Years ago I thought I met the love of my life. He was a few inches taller than me but weighed less. 5'10, 112 pounds. Oh hell yes. He had most of his teeth and always said the ones that were missing were from compulsive recorder playing. What a liar. Here I thought I was involved with this beautiful sickly man who was a musician. He was just on meth and when I showed up at his place one night with a recorder he was nothing but excuses.

Never again.

LMAO! its also fuuny you say years ago but are only 26, school crush?
 
Raina said:
How many times have I heard that? :rolleyes:
"Hey baby, I play the recorder". "Hey sweetie, I can play you 'america the beautiful' on the recorder".
I hear a lot of fucking TALK about playing the recorder but not many people know how. So don't mess with me or mock me. I will never again believe a man about his musical abilities before hearing him put on a romantic private concert for me.
I wouldst not mock thee.
I said I PLAYED the recorder. I can't play anymore because I had my lips lacerated by ravenous women in the amazon when I was building Walmarts there. And my fingers won't plug the holes anymore because they were horribly mutilated when I was on a mission in Holland, plugging dyke holes. Or maybe that was L.A.. So many missions, I get confused.
 
Well I'm sorry to hear of your misfortunes but the ONLY way to my heart is through the musical perfection that is the recorder. We weren't meant to be.
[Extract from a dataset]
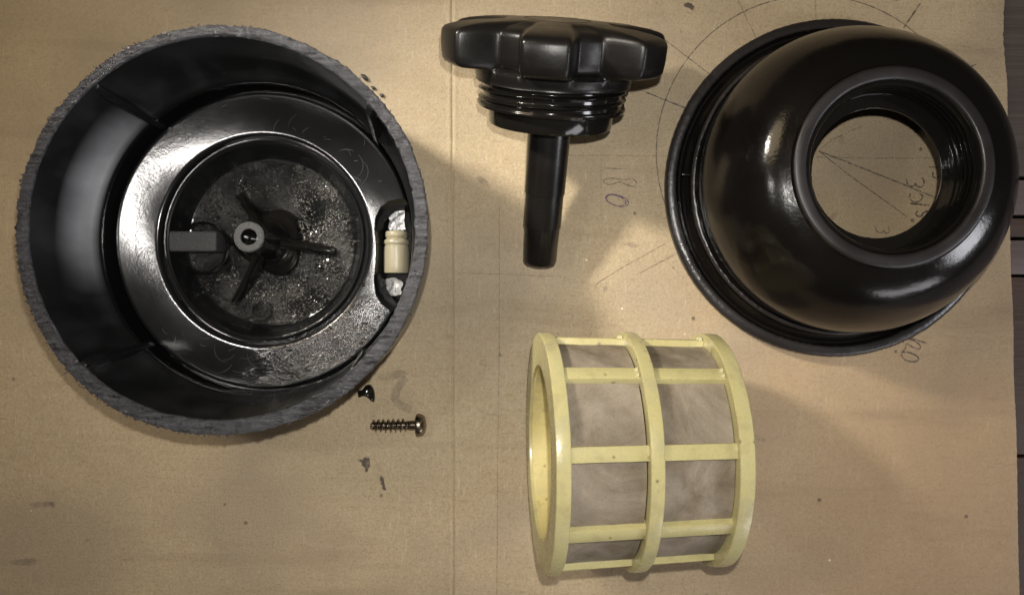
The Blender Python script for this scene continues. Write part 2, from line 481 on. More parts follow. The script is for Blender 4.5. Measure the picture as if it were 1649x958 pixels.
def ribbon_data(pts, wd, lift=.07, step=1.0):
    P = []
    for a, b in zip(pts, pts[1:]):
        n = max(1, int(math.dist(a, b) / step))
        for i in range(n): P.append((a[0] + (b[0] - a[0]) * i / n, a[1] + (b[1] - a[1]) * i / n))
    P.append(pts[-1]); V = []; F = []
    sd = random.random() * 50
    for i, p in enumerate(P):
        q0 = P[max(0, i - 1)]; q1 = P[min(len(P) - 1, i + 1)]
        dx, dy = q1[0] - q0[0], q1[1] - q0[1]; L = math.hypot(dx, dy) or 1
        ww = wd * (.75 + .5 * abs(N(i * .35, sd, 0)) + .2)
        if i in (0, len(P) - 1): ww *= .4
        ox, oy = -dy / L * ww / 2, dx / L * ww / 2
        jx = .05 * N(i * .4, sd, 3)
        z = max(card_h(p[0] + ox, p[1] + oy), card_h(p[0] - ox, p[1] - oy), card_h(*p)) + lift
        V.append((p[0] + ox + jx, p[1] + oy + jx, z)); V.append((p[0] - ox + jx, p[1] - oy + jx, z))
    for i in range(len(P) - 1):
        F.append((2 * i, 2 * i + 1, 2 * i + 3, 2 * i + 2))
    return V, F
def strokes(name, lines, wd, mat, label=None, smooth_it=0):
    if name == 'pencil_line' and len(lines) > 1:
        for ln in lines: strokes(name, [ln], wd, mat, label, smooth_it)
        return
    parts = []
    for ln in lines:
        pts = [B(*p) for p in ln]
        if smooth_it: pts = smooth_prof(pts, it=smooth_it)
        parts.append(ribbon_data(pts, wd))
    V, F = merge(parts)
    return link(name, V, F, mat, card, smooth=False, label=label)
cx0, cy0, rr0 = 1310, 246, 253
def arc(a0, a1, n=60, r=rr0, cx=cx0, cy=cy0): return [(cx + r * math.cos(R(a0 + (a1 - a0) * i / n)), cy - r * math.sin(R(a0 + (a1 - a0) * i / n))) for i in range(n + 1)]
strokes('pencil_arc', [arc(0, 359.9, 240)], .42, M_pencil, 'large pencilled dial circle half hidden by the dome')
strokes('pencil_line', [[(1038, 148), (1108, 176)], [(1318, 243), (1420, 283), (1530, 328)]], .50, M_pencil, 'dark pencilled spoke of the dial')
strokes('pencil_line', [[(1044, 44), (1146, 122)], [(1318, 243), (1365, 280), (1462, 350)]], .36, M_pencil)
strokes('pencil_line', [[(1306, 253), (1420, 255), (1530, 255)]], .28, M_pencil_l)
strokes('pencil_line', [[(1483, 5), (1455, 46)]], .65, M_ink)
strokes('pencil_line', [[(1572, 104), (1545, 116)]], .65, M_ink)
strokes('pencil_line', [[(1184, -10), (1218, 62)]], .32, M_pencil_l)
strokes('pencil_line', [[(1313, -8), (1315, 42)]], .32, M_pencil_l)
strokes('pencil_line', [[(958, 466), (962, 456), (1000, 432), (1072, 392)], [(1030, 440), (1090, 408)]], .42, M_pencil_l)
strokes('pencil_line', [[(1318, 243), (1340, 225), (1395, 200)]], .30, M_pencil_l)
strokes('pencil_line', [[(1060, 8), (1030, -30)], [(968, 268), (968, 352)], [(912, 250), (1106, 252)]], .22, M_pencil_l)
strokes('pencil_line', [[(738, 440), (800, 441), (905, 446)]], .22, M_pencil_l)
strokes('pencil_line', [[(804, 330), (804, 560), (802, 700), (800, 958)]], .25, M_pencil_l)
strokes('pencil_line', [[(1545, 455), (1565, 462)]], .30, M_pencil_l)
strokes('handwritten_number', [[(972, 271), (1002, 272)],
        [(972, 290), (985, 286), (1003, 291), (1018, 287), (1026, 294), (1022, 302), (1010, 298), (998, 292), (984, 298), (973, 296), (972, 290)]], .35, M_pencil, 'pencilled 180 written sideways, its first two figures', 1)
def ell(cx, cy, a, b, rot, n=24, a0=0, a1=360):
    o = []
    for i in range(n + 1):
        th = R(a0 + (a1 - a0) * i / n); x = a * math.cos(th); y = b * math.sin(th)
        o.append((cx + x * math.cos(rot) - y * math.sin(rot), cy + x * math.sin(rot) + y * math.cos(rot)))
    return o
strokes('handwritten_number', [ell(994, 323, 19, 8.5, R(16)), ell(993, 322, 16, 6.5, R(20), 20, 150, 400)], .50, M_purple, 'purple pen figure 0')
strokes('handwritten_number', [[(1495, 269), (1528, 270)], [(1503, 277), (1501, 284), (1509, 288), (1515, 281), (1522, 278)]], .5, M_ink, 'figure 15 seen through the dome opening', 1)
strokes('handwritten_number', [[(1459, 288), (1462, 299), (1473, 301), (1474, 293), (1477, 302), (1486, 301), (1489, 291), (1484, 286)],
                               [(1466, 311), (1464, 320), (1472, 326), (1482, 324), (1487, 316), (1480, 311)],
                               ], .55, M_ink, 'figure 30 seen through the dome opening', 1)
strokes('handwritten_number', [[(1466, 327), (1497, 331)], [(1466, 328), (1480, 329)], [(1478, 339), (1474, 346), (1483, 350), (1488, 341), (1500, 340)]], .7, M_ink, 'bold figure 15 at the edge of the dome opening', 1)
strokes('handwritten_number', [[(1409, 363), (1412, 374), (1421, 376), (1423, 369), (1427, 377), (1433, 374), (1431, 365)], ell(1421, 391, 10, 6, 0)], .42, M_pencil, 'figures 30 low in the dome opening', 1)
strokes('handwritten_number', [[(1456, 552), (1452, 545), (1462, 543), (1475, 547), (1493, 553)],
                               [(1462, 545), (1472, 548), (1484, 557), (1480, 563), (1468, 558), (1460, 552), (1458, 562)],
                               [(1458, 562), (1452, 568), (1452, 574), (1460, 581), (1474, 583), (1481, 578), (1476, 572), (1464, 567), (1453, 567)],
                               [(1440, 531), (1470, 544)]], .55, M_ink, 'pencilled 120 under the rim of the dome', 1)

def stain(pts, mat, label=None, name='stain'):
    P = [B(*p) for p in pts]; cx = sum(p[0] for p in P) / len(P); cy = sum(p[1] for p in P) / len(P)
    out = []
    P2 = smooth_prof(P + [P[0]], it=2)
    for x, y in P2[:-1]:
        k = 1.12 + .30 * N(x * .9, y * .9, 3); out.append((cx + (x - cx) * k, cy + (y - cy) * k))
    n = len(out); V = [(cx, cy, card_h(cx, cy) + .09)]; A = [1.0]
    for fr, al in ((.35, 1.0), (.65, .85), (.85, .4), (1.05, 0.0)):
        for x, y in out:
            xx, yy = cx + (x - cx) * fr, cy + (y - cy) * fr; V.append((xx, yy, card_h(xx, yy) + .09)); A.append(al)
    F = [(0, i + 1, (i + 1) % n + 1) for i in range(n)]
    for L in range(3):
        for i in range(n):
            j = (i + 1) % n; F.append((1 + L * n + i, 1 + L * n + j, 1 + (L + 1) * n + j, 1 + (L + 1) * n + i))
    o = link(name, V, F, mat, card, smooth=False, label=label)
    at = o.data.attributes.new('cover', 'FLOAT', 'POINT'); at.data.foreach_set('value', A)
    return o
stain([(577, 741), (584, 736), (594, 733), (597, 744), (594, 757), (590, 762), (585, 752)], M_stain, 'dark grease mark below the screw')
stain([(610, 763), (617, 764), (619, 778), (624, 790), (619, 793), (613, 782)], M_stain)
stain([(606, 742), (610, 744), (614, 762), (609, 760)], M_stain_l)
stain([(1100, 4), (1110, 2), (1119, 10), (1118, 20), (1110, 14), (1102, 13)], M_stain, 'dark mark near the top edge')
stain([(1094, 46), (1101, 48), (1100, 56), (1094, 54)], M_stain_l)
# crescent smear beside the screw
strokes('smear', [[(655, 608), (640, 622), (635, 640), (641, 650), (655, 657), (663, 659)]], 2.9, M_smear, 'grey crescent smear above the screw', 2)
for p in ([(40, 812), (60, 806), (92, 806), (88, 814), (60, 820)], [(765, 285), (775, 282), (788, 296), (786, 304), (776, 298)], [(1000, 392), (1018, 388), (1036, 400), (1018, 400)],
          [(1330, 352), (1346, 340), (1352, 348), (1340, 358)],
          [(600, 605), (640, 592), (670, 600), (640, 612), (615, 616)], [(78, 808), (86, 806), (92, 816), (84, 820)], [(10, 902), (60, 896), (66, 910), (20, 912)],
          [(1215, 700), (1232, 704), (1236, 712), (1222, 712)], [(970, 462), (978, 458), (980, 468), (972, 472)], [(1350, 222), (1356, 214), (1362, 232), (1354, 236)]):
    stain(p, M_stain_l)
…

I've never lost any limbs but I'm unable to have children due to a rough night involving an emu and a stapler. It was horrible.
 
Raina said:
Well I'm sorry to hear of your misfortunes but the ONLY way to my heart is through the musical perfection that is the recorder. We weren't meant to be.

I've never lost any limbs but I'm unable to have children due to a rough night involving an emu and a stapler. It was horrible.


so i've got the recorder, so you you play it or do you like to play WITH it??????